For all these reasons, we will affirm the district court’s order granting the Bank’s priority in the fund resulting from the sale of the ZIYA S. and denying the priority claimed by IMF.

. A separate appeal, filed at our Docket No. 93-1341, also involves the same arrest of the ZIYA S but presents distinct legal issues. We will resolve that appeal by way of another opinion.

. Absent arrest, a supplier who provides "necessaries’' which were ordered or authorized by the owner of the vessel, relying on the vessel’s credit, obtains a maritime lien against the ship. See generally 46 U.S.C.A. §§ 31341-31342 (West. Supp.1993).

. We disturb district court decisions deciding what claims are accorded the status of administrative expenses incurred in custodia legis only if the " 'judicial action is arbitrary, fanciful, or unreasonable, or when improper standards, criteria or procedures are used.’” GREEN STAR, 815 F.2d at 922 (quoting Evans v. Buchanan, 555 F.2d 373, 378 (3d Cir.), cert. denied, 434 U.S. 880, 98 S.Ct. 235, 54 L.Ed.2d 160 (1977)).

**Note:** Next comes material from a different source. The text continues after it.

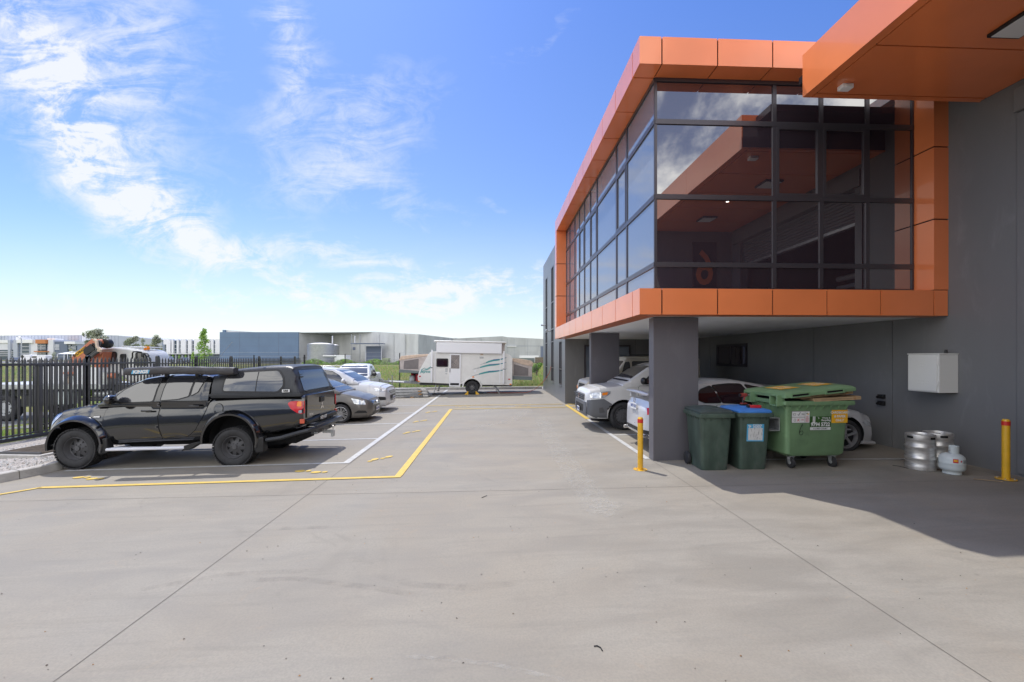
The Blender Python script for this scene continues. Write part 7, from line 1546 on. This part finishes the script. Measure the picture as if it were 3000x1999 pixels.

. While we do not decide this issue, we note the lack of any evidence beyond the marshal's instructions to the master to support this inference.

. Wc do not reach or decide whether goods that are not necessary to preserve the res are entitled to the priority of an administrative expense if the district court directly requests a supplier to furnish them. In that case, principles of equity need to be applied to the issue of priority. Here the district court did not request or specifically approve IMF’s delivery of the fuel. The temporary custodian, lacking authority, permitted IMF to deliver the fuel and IMF failed to inquire into his authority. Acquiescence in delivery does not create a priority claim. See Vlavianos v. The CYPRESS, 171 F.2d 435, 438 (4th Cir.1948) (no priority expense for post-arrest crew wages; although "crew remained on board with the acquiescence of the marshal ... it is clear that the marshal did not ask them to maintain the vessel....”), cert. denied, 337 U.S. 924, 69 S.Ct. 1168, 93 L.Ed. 1732 (1949).